◆ YOUR INSTRUCTIONS ◆
Extract exactly and only the lines of the data below, starting at the line with "Write part 3" and stopping after the final line.

* * * * *

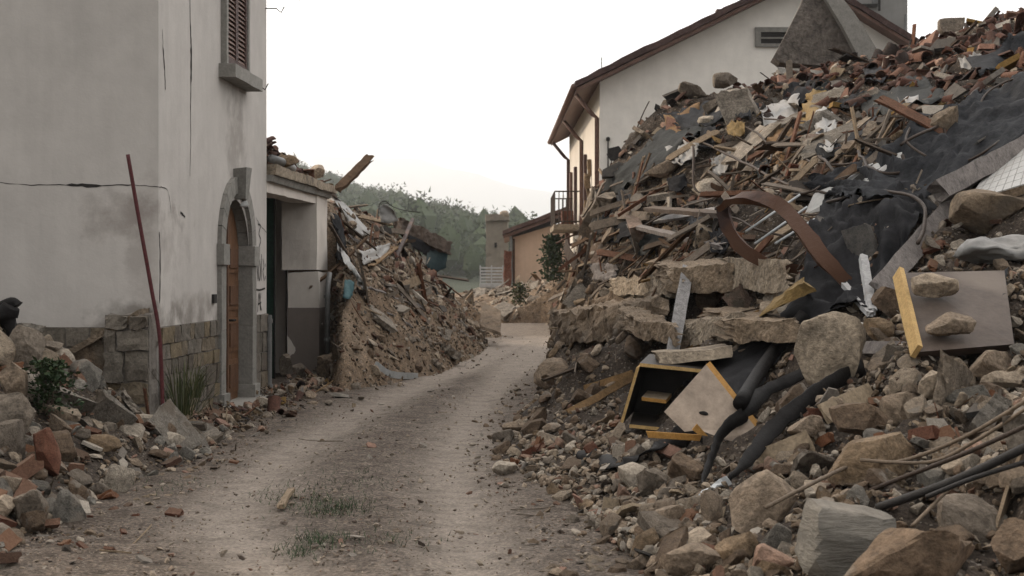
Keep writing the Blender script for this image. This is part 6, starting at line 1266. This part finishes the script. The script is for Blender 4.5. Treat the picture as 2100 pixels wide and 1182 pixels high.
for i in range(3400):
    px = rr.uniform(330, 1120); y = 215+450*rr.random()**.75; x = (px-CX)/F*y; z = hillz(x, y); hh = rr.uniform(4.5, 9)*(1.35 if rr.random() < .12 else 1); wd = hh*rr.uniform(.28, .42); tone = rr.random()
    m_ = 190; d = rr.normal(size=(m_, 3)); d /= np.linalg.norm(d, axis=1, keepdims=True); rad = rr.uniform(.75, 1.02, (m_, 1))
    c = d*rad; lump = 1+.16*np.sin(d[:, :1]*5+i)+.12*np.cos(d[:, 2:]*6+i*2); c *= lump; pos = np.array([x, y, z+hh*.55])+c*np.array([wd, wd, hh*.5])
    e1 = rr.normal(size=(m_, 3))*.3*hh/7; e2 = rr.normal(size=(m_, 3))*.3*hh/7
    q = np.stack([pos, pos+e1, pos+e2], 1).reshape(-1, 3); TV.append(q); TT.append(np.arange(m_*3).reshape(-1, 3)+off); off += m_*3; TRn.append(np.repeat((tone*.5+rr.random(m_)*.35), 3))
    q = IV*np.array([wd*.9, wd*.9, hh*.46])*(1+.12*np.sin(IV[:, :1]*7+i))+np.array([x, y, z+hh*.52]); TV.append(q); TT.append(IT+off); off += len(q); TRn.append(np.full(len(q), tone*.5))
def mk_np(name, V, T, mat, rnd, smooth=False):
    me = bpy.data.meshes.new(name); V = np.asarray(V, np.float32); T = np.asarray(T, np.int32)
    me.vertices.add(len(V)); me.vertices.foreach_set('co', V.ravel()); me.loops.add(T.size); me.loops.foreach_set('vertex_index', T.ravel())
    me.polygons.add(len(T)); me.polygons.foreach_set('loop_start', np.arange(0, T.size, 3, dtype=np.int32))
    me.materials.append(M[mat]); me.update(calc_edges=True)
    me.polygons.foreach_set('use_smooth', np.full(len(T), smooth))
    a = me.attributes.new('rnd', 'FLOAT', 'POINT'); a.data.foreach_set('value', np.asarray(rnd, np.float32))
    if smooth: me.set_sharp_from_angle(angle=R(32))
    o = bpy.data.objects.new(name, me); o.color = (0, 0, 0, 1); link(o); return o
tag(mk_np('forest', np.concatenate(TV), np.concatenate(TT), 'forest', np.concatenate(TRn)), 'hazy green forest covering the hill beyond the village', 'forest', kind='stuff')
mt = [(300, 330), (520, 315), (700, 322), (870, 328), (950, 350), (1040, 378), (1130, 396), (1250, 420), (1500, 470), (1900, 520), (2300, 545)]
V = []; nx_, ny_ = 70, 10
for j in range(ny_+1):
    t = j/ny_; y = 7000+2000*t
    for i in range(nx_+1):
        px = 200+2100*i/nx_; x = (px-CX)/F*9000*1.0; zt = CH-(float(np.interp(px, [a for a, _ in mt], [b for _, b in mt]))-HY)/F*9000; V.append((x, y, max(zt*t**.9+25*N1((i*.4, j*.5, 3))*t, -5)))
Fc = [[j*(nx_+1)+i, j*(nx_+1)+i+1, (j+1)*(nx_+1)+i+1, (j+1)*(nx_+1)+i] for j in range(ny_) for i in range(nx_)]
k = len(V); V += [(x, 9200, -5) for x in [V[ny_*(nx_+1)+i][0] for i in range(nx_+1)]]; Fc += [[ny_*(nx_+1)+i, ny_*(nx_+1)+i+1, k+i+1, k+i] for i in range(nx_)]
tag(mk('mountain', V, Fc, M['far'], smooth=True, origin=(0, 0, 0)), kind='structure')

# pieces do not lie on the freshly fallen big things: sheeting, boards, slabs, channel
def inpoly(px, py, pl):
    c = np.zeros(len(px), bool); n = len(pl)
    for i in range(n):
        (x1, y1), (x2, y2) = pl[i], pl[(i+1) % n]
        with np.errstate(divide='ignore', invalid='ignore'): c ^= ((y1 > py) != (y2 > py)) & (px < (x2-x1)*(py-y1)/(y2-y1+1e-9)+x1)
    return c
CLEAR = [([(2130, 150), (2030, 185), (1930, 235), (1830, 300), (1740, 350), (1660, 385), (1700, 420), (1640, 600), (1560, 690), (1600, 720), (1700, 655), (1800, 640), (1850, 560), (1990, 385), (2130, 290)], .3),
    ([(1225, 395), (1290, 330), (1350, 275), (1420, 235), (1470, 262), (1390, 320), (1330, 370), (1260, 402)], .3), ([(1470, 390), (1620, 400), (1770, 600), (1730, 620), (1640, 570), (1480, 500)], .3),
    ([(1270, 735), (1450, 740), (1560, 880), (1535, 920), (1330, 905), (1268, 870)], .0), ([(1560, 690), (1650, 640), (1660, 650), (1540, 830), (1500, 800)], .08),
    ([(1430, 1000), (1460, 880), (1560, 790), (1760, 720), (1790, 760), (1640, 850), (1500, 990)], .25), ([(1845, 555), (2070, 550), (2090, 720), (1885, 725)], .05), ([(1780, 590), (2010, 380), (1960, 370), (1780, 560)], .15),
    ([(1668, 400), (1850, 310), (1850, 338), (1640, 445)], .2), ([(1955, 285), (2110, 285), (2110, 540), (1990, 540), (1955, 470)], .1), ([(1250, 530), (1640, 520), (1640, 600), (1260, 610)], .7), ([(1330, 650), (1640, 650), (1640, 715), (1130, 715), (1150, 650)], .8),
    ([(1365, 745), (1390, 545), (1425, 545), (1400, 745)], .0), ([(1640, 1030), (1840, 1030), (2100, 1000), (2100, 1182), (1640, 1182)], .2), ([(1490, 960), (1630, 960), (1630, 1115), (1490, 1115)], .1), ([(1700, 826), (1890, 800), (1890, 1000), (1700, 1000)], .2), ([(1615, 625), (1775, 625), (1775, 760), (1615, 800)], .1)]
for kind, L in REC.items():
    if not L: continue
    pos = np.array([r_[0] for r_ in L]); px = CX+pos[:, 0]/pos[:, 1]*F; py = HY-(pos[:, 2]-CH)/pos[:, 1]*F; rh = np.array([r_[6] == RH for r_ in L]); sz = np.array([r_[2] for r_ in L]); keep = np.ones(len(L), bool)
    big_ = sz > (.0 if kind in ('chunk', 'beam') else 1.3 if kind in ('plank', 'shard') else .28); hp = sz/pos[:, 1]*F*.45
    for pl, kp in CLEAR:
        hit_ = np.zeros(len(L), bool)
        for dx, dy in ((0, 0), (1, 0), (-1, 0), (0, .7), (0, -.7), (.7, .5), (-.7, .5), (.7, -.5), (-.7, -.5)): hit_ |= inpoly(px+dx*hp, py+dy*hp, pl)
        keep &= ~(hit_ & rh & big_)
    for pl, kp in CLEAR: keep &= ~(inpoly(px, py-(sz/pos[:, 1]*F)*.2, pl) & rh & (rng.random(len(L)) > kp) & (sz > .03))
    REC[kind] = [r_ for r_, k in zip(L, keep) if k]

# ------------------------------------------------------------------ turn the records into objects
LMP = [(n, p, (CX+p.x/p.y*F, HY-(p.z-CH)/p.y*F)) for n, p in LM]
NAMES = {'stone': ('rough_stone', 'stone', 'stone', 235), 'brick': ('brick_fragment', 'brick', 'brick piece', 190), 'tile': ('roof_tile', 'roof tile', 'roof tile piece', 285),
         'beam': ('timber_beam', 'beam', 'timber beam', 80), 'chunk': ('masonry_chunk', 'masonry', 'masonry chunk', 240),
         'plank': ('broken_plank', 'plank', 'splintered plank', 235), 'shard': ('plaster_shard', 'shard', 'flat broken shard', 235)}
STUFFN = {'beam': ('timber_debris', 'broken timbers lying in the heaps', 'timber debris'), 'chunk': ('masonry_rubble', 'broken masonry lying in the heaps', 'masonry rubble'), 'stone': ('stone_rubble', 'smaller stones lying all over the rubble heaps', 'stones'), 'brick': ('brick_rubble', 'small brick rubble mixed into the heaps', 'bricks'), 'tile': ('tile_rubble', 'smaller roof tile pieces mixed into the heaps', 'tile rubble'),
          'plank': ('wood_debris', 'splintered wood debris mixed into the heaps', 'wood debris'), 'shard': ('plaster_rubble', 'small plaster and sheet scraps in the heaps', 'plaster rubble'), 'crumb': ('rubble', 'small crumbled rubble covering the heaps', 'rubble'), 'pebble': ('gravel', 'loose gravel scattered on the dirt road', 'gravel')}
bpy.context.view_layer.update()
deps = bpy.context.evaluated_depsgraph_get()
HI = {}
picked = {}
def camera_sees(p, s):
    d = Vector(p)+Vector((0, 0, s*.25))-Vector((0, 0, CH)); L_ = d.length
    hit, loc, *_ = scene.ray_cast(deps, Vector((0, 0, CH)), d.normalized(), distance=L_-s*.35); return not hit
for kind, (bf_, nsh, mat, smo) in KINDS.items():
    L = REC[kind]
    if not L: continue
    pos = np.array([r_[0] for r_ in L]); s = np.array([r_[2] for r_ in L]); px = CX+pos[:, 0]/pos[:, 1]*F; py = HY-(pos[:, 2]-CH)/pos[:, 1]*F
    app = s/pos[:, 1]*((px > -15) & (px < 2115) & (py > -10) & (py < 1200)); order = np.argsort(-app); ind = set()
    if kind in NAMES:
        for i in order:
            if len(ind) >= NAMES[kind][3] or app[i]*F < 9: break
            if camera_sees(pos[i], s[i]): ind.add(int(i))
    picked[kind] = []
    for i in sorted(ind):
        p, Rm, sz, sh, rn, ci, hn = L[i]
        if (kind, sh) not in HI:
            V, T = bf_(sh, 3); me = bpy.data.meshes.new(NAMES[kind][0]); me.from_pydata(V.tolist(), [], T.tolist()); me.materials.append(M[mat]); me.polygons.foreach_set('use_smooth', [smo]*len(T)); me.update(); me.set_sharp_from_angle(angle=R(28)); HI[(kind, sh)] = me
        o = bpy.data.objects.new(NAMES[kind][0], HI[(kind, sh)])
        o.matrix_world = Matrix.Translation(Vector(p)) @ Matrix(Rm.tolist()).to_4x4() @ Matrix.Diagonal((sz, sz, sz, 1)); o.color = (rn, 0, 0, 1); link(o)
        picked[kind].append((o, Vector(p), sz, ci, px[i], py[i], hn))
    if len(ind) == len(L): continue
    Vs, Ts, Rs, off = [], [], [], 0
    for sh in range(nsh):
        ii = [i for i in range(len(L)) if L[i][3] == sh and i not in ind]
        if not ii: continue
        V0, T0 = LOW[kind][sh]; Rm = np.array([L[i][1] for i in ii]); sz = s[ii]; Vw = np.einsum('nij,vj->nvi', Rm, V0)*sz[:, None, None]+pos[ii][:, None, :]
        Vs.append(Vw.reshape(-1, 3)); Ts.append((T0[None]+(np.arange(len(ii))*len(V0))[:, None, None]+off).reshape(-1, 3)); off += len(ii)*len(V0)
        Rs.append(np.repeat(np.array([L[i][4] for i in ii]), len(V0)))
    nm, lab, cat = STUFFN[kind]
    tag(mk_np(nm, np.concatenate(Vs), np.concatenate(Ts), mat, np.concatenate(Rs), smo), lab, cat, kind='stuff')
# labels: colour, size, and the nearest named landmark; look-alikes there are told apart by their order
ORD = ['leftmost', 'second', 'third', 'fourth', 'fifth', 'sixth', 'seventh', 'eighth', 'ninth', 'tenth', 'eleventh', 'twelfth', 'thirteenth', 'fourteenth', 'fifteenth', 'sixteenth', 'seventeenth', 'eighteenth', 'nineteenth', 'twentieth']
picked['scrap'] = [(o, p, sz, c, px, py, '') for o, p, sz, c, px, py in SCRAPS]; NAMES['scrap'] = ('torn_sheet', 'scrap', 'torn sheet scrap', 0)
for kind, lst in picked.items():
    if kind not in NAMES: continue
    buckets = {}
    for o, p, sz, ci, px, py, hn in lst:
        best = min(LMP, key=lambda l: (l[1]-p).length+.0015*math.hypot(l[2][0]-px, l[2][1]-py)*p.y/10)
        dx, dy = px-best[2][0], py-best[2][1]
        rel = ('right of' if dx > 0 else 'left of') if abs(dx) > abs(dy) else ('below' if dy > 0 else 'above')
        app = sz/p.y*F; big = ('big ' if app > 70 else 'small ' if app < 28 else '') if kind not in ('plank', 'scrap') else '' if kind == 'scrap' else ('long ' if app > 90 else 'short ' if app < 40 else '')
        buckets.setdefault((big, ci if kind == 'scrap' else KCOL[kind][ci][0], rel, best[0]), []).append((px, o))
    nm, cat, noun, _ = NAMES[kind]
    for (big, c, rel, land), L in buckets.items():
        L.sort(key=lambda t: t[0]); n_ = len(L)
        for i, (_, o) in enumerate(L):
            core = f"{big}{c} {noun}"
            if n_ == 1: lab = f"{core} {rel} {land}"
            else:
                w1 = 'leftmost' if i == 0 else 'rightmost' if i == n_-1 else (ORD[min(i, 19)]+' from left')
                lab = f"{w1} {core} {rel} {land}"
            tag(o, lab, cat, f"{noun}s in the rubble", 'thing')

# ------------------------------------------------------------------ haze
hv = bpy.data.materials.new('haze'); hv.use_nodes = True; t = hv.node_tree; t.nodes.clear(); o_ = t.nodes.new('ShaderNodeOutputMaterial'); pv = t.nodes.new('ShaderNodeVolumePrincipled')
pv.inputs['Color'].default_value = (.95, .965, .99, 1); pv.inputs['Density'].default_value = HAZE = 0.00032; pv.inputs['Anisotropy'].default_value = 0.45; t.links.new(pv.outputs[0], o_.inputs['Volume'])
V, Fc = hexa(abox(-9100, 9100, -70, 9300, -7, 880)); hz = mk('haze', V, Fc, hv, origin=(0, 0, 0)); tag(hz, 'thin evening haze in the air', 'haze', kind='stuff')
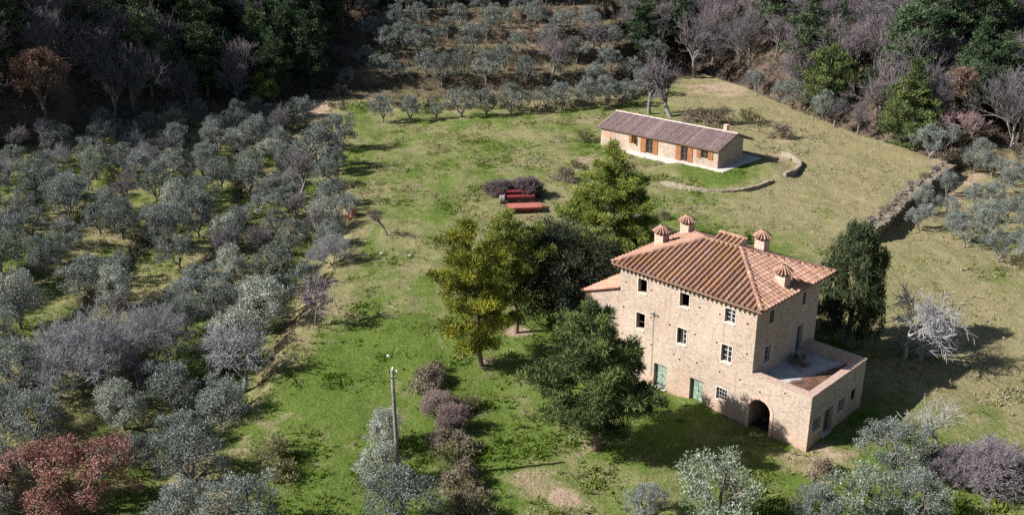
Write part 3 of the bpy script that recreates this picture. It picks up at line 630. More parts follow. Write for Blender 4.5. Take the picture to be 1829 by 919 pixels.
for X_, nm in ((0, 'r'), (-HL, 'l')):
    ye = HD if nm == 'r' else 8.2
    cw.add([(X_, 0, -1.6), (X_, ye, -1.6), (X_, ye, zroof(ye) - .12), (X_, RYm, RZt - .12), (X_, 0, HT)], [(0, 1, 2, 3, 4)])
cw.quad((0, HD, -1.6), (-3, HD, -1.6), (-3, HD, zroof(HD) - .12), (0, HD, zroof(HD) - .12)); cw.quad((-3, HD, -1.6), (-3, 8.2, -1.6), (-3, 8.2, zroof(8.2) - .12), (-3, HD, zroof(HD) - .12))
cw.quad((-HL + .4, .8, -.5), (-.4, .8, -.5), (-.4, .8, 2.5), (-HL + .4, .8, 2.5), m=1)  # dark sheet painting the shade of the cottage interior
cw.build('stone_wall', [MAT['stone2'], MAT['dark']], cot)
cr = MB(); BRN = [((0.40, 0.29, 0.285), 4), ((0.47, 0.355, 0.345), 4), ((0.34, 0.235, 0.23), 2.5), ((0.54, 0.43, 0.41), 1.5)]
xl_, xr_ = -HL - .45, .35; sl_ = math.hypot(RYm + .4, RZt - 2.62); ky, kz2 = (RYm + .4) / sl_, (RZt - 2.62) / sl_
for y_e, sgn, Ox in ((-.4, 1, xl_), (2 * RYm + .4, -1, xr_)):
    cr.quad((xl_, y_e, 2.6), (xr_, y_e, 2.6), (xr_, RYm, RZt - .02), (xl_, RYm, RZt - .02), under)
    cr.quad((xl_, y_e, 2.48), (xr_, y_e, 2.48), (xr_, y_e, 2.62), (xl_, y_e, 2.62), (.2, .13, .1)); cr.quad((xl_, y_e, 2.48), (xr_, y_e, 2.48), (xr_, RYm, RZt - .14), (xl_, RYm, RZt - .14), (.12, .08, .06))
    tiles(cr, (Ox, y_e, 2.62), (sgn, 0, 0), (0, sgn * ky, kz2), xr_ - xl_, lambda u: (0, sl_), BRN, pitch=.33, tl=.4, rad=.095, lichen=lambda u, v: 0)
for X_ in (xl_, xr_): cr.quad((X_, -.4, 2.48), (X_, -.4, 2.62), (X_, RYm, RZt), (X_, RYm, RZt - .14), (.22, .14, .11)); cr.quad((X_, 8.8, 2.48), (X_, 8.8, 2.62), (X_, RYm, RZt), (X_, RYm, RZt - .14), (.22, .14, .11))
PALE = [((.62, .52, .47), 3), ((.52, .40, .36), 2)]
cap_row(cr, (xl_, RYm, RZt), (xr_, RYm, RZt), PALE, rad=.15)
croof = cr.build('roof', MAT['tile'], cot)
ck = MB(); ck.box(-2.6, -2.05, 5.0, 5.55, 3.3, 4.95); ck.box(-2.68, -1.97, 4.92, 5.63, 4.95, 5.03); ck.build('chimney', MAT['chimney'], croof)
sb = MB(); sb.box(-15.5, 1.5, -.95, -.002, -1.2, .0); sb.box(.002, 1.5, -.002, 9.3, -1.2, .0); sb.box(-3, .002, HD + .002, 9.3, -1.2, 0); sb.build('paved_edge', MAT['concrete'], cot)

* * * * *

◆ RESULT OF THIS TASK ◆
Write part 3 of the bpy script that recreates this picture. It picks up at line 630. More parts follow. Write for Blender 4.5. Take the picture to be 1829 by 919 pixels.
for X_, nm in ((0, 'r'), (-HL, 'l')):
    ye = HD if nm == 'r' else 8.2
    cw.add([(X_, 0, -1.6), (X_, ye, -1.6), (X_, ye, zroof(ye) - .12), (X_, RYm, RZt - .12), (X_, 0, HT)], [(0, 1, 2, 3, 4)])
cw.quad((0, HD, -1.6), (-3, HD, -1.6), (-3, HD, zroof(HD) - .12), (0, HD, zroof(HD) - .12)); cw.quad((-3, HD, -1.6), (-3, 8.2, -1.6), (-3, 8.2, zroof(8.2) - .12), (-3, HD, zroof(HD) - .12))
cw.quad((-HL + .4, .8, -.5), (-.4, .8, -.5), (-.4, .8, 2.5), (-HL + .4, .8, 2.5), m=1)  # dark sheet painting the shade of the cottage interior
cw.build('stone_wall', [MAT['stone2'], MAT['dark']], cot)
cr = MB(); BRN = [((0.40, 0.29, 0.285), 4), ((0.47, 0.355, 0.345), 4), ((0.34, 0.235, 0.23), 2.5), ((0.54, 0.43, 0.41), 1.5)]
xl_, xr_ = -HL - .45, .35; sl_ = math.hypot(RYm + .4, RZt - 2.62); ky, kz2 = (RYm + .4) / sl_, (RZt - 2.62) / sl_
for y_e, sgn, Ox in ((-.4, 1, xl_), (2 * RYm + .4, -1, xr_)):
    cr.quad((xl_, y_e, 2.6), (xr_, y_e, 2.6), (xr_, RYm, RZt - .02), (xl_, RYm, RZt - .02), under)
    cr.quad((xl_, y_e, 2.48), (xr_, y_e, 2.48), (xr_, y_e, 2.62), (xl_, y_e, 2.62), (.2, .13, .1)); cr.quad((xl_, y_e, 2.48), (xr_, y_e, 2.48), (xr_, RYm, RZt - .14), (xl_, RYm, RZt - .14), (.12, .08, .06))
    tiles(cr, (Ox, y_e, 2.62), (sgn, 0, 0), (0, sgn * ky, kz2), xr_ - xl_, lambda u: (0, sl_), BRN, pitch=.33, tl=.4, rad=.095, lichen=lambda u, v: 0)
for X_ in (xl_, xr_): cr.quad((X_, -.4, 2.48), (X_, -.4, 2.62), (X_, RYm, RZt), (X_, RYm, RZt - .14), (.22, .14, .11)); cr.quad((X_, 8.8, 2.48), (X_, 8.8, 2.62), (X_, RYm, RZt), (X_, RYm, RZt - .14), (.22, .14, .11))
PALE = [((.62, .52, .47), 3), ((.52, .40, .36), 2)]
cap_row(cr, (xl_, RYm, RZt), (xr_, RYm, RZt), PALE, rad=.15)
croof = cr.build('roof', MAT['tile'], cot)
ck = MB(); ck.box(-2.6, -2.05, 5.0, 5.55, 3.3, 4.95); ck.box(-2.68, -1.97, 4.92, 5.63, 4.95, 5.03); ck.build('chimney', MAT['chimney'], croof)
sb = MB(); sb.box(-15.5, 1.5, -.95, -.002, -1.2, .0); sb.box(.002, 1.5, -.002, 9.3, -1.2, .0); sb.box(-3, .002, HD + .002, 9.3, -1.2, 0); sb.build('paved_edge', MAT['concrete'], cot)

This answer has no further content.